Ergenekon, derin devletin 1999'dan sonra tehlike olarak tanımladığı, cemaatlere, özelikle Gülen cemaatine karşı mücadele için kurduğu bir yapının adıdır. Ergenekon, özellikle Gülen Cemaati'ni bürokrasiden silme operasyonuydu. Yani derin devletin bir operasyonunun adıydı. Bu operasyon 1999'da Gülen'in kasetlerinin ATV'de yayınlanmasıyla kamusal alana çıktı. Nitekim iddianamedeki dosyalara baktığınızda Ergenekon yeniden yapılanma belgelerinin 1999 tarihli olduğunu görürsünüz. Burada temel sorun şuydu: devlet 1990'larda PKK ile uğraşırken, tehlikeli gördüğü İslami yaşam tarzına sahip insanların bürokrasiye girdiğini fark etti ve 1999'da bunları temizlemek için yeniden yapılandı.

Devletin bu rahatsızlığı çok eski değil mi?

Hep vardı. Cumhuriyetin başından bu yana. Devletin dindarlarla birlikte, Kürtlere, azınlıklara, Alevilere karşı rahatsızlığı hep var oldu. Ve derin devlet bunlardan "aktif öteki" olan ile sürekli mücadele etti.

Ne demek 'aktif öteki'?

Bunun 'pasif öteki' ile açıklayayım. Devlet kültürel kimlik olarak bir çok kimlikten rahatsız. Dindarlardan, Kürtlerden, Alevilerden, azınlıklardan vs. İşte devletin potansiyel tehlike bulduğu bütün bu kimler kendi hallerinde iken devlet açısından 'pasif öteki'. Mesela Aleviler bugün sadece izleniyor, bu açıdan şimdilik 'pasif öteki'. Ama ne zamanki bu kesimler hak ve özgürlükleri için kendilerini siyaseten ifade etmeye başladılar 'aktif öteki' oldular. Ve devlet cumhuriyet boyunca bütün aktif ötekilerle mücadele etti. 1999'dan itibaren mücadele ettiği 'aktif öteki' cemaatler.

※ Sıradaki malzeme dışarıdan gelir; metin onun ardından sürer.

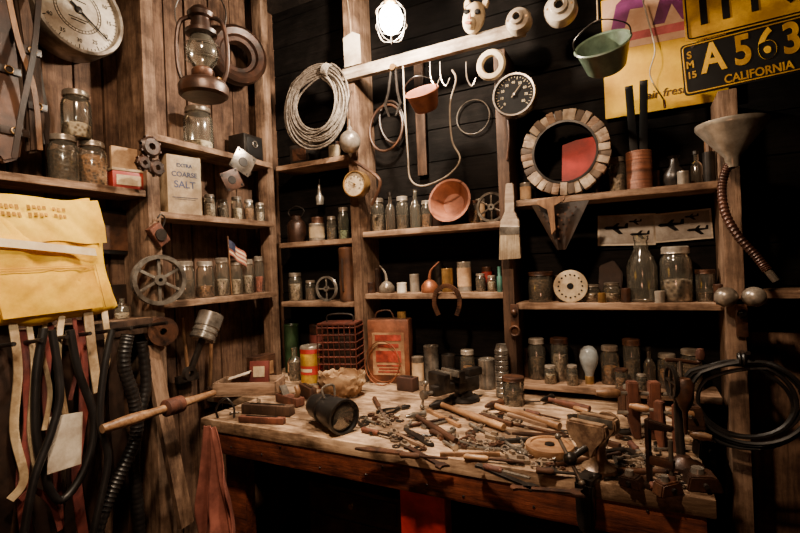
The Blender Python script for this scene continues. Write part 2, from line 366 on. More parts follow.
# ---------------------------------------------------------------- jars
JC={}
def jarmesh(kind,cont,fill):
    k=(kind,cont,fill)
    if k in JC: return JC[k]
    out=[]
    gl={'amber':GLB,'aqua':GLG}.get(kind,GL)
    if kind=='milk': pr=[(0,0),(.042,0),(.045,.004),(.045,.085),(.036,.105),(.022,.125),(.019,.145),(.023,.15),(.023,.16)]
    elif kind=='straight': pr=[(0,0),(.044,0),(.045,.004),(.045,.14),(.042,.146)]
    elif kind in('bottle','amber'): pr=[(0,0),(.044,0),(.045,.004),(.045,.09),(.03,.11),(.016,.12),(.016,.155),(.019,.16)]
    else: pr=[(0,0),(.042,0),(.045,.006),(.045,.112),(.041,.126),(.035,.134),(.035,.142)]
    g=G(); g.lathe(pr,gl,n=20); out.append(('glass_body',g.mesh('glass_body')))
    if fill>0:
        h=fill*.13; g=G(); g.lathe([(0,.003),(.040,.003),(.0415,.006),(.0415,h),(.03,h+.006),(.012,h+.001),(0,h+.004)],CONT[cont],n=20)
        out.append(('jar_contents',g.mesh('jar_contents')))
    if kind in('mason','aqua','straight'):
        r=.0385 if kind!='straight' else .047
        g=G(); g.lathe([(0,.16),(r-.004,.16),(r,.157),(r+.001,.15),(r,.143),(r+.0015,.140),(r-.002,.138)],TIN if kind!='straight' else RUST,n=20)
        out.append(('jar_lid',g.mesh('jar_lid')))
    elif kind=='amber':
        g=G(); g.lathe([(0,.165),(.02,.165),(.021,.15),(.017,.15)],IRON,n=16); out.append(('bottle_cap',g.mesh('bottle_cap')))
    JC[k]=out; return out
def jar(p,h,r,kind='mason',cont='bolts',fill=.7,label=None,group=None):
    nm={'milk':'milk_bottle','bottle':'glass_bottle','amber':'glass_bottle'}.get(kind,'glass_jar')
    word={'bolts':'metal bolts','brown':'brown bits','dark':'dark hardware','pale':'pale bits','red':'reddish bits'}[cont]
    lab=label or ('clear glass jar of %s with metal lid'%word if kind in('mason','aqua','straight') else 'old glass bottle with narrow neck on shelf')
    return thing(nm,'jar' if nm=='glass_jar' else 'bottle',lab,jarmesh(kind,cont,fill),Matrix.Translation(p)@RZ(R.uniform(0,90))@SC(r/.045,r/.045,h/.16),group)
def jB(px,py,z,hp,rp,kind='mason',cont='bolts',fill=.7,y=1.87,label=None,group=None):
    p=onB(px,py,z,y); s=S(p); jar(p,hp*s,rp*s,kind,cont,fill,label,group)
def jL(px,py,z,hp,rp,kind='mason',cont='bolts',fill=.7,x=-1.63,label=None,group=None):
    p=onL(px,py,z,x); s=S(p); jar(p,hp*s,rp*s,kind,cont,fill,label,group)
def tin(p,h,r,m=TIN,band=None,label='round metal tin on the shelf',name='tin_can',cat='tin'):
    g=G(); g.lathe([(0,0),(r*.98,0),(r,.003),(r*.985,.006),(r*.985,h-.006),(r,h-.003),(r*.96,h),(r*.93,h-.004),(0,h-.004)],m,n=24)
    parts=[('can_body',g)]
    if band:
        g=G(); g.lathe([(r*.99,h*.18),(r*1.002,h*.18),(r*1.002,h*.8),(r*.99,h*.8)],band,n=24); parts.append(('paper_label',g))
    return thing(name,cat,label,parts if band else parts[0][1],Matrix.Translation(p))
GJ='jars on the plank wall shelves'
a=onL(64,178,ZL1,-1.62); jar(a,.150,.043,cont='dark',fill=.8,label='mason jar of dark hardware, lower of a stack',group=GJ)
b=onL(93,180,ZL1,-1.62); jar(b,.150,.043,cont='brown',fill=.8,label='mason jar of brown bits, lower of a stack',group=GJ)
c=(a+b)/2; c.z=ZL1+.150; jar(c,.155,.043,cont='pale',fill=.35,label='mason jar stacked on top of two other jars',group=GJ)
jL(199,146,ZL0,42,14,cont='pale',fill=.2,label='large clear jar behind the lantern',group=GJ)
for px,h,r,c,f in((210,24,5.5,'bolts',.7),(223,20,5.5,'dark',.7),(237,24,5.5,'pale',.6),(249,22,5,'brown',.7),(260,20,4.5,'bolts',.6)):
    jL(px,214,ZL2,h,r,'mason',c,f,group=GJ)
for px,h,r,c,f in((186,38,9,'dark',.6),(206,36,8.5,'brown',.35),(223,38,7,'bolts',.5),(237,34,6,'pale',.5),(249,34,5.5,'bolts',.6),(260,36,5,'red',.5)):
    jL(px,300,ZL3,h,r,'mason',c,f,group=GJ)
jL(215,300,ZL3,20,4,'bottle','pale',.3,x=-1.675,group=GJ); jL(231,300,ZL3,24,4,'amber','pale',0,x=-1.68,group=GJ); jL(244,300,ZL3,44,4,'amber','pale',0,x=-1.68,group=GJ)
jL(122,312,ZL4,20,8,'bottle','pale',.3,label='small empty glass bottle on shelf end',group=GJ)
GB='jars on the back wall shelves'
for px,h,r,k,c,f in((378,34,7,'mason','bolts',.6),(391,38,5.5,'amber','dark',.0),(403,34,6.5,'mason','dark',.5),(416,40,6,'bottle','pale',.0),(427,28,5.5,'mason','brown',.6),(474,24,5.5,'straight','brown',.7)):
    jB(px,222,ZM1,h,r,k,c,f,group=GB,y=1.89)
for px,h,r,k,c,f in((332,24,5,'mason','dark',.6),(344,32,5.5,'aqua','pale',.3)):
    jB(px,235,ZA1,h,r,k,c,f,group=GB)
jB(296,300,ZA2,28,7,'mason','pale',.7,group=GB,label='small jar of white bits in the corner')
jB(311,300,ZA2,20,5.5,'mason','dark',.7,group=GB,y=1.90)
for px,h,r,k,c,f in((541,30,12,'straight','dark',.9),(592,17,8,'mason','bolts',.6),(612,19,8,'mason','pale',.5),(706,32,8.5,'straight','dark',.3)):
    jB(px,300,ZR2,h,r,k,c,f,group=GB)
jB(643,300,ZR2,66,14,'milk','pale',0,group=GB,label='tall clear empty milk bottle on shelf')
jB(677,300,ZR2,55,14.5,'mason','bolts',.45,group=GB,label='large mason jar half filled with bolts')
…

Nasıl başladı Ergenekon operasyonu?

Operasyon 1999'da televizyonlarda başladı. O dönemde MGK'ya cemaatlerle ilgili raporlar sunuldu diye manşetler atıldı. Sonra kasetler görüntüler vs oldu. Ama sonuç alınamadı. Ondan sonra düğmeye basıldı ve cemaatlere yönelik operasyon yapılmaya başlandı. Halen de devam ediyor. En son Dursun Çiçek'in hazırladığı evlere silah koyalım, bunları temizleyelim türü planlar ortaya çıktı.

Hedefi ne bu operasyonların?

Hedefteki cemaatleri terör örgütü gösterme. Nuh Mete Yüksel'in açtığı dava bunun bir örneği. Daha sonra bu süreç bürokrasi içinde işliyor, bilirkişi raporları vs. Devlet kurumlarından MİT'ten falan görüşler isteniyor. Gelen görüş şu oluyor: Gülen cemaati terör örgütü değildir, bunların silahla, şiddetle işi yoktur deniyor. Kısaca 1999'da başlayan süreç başarısızlıkla sonuçlanıyor.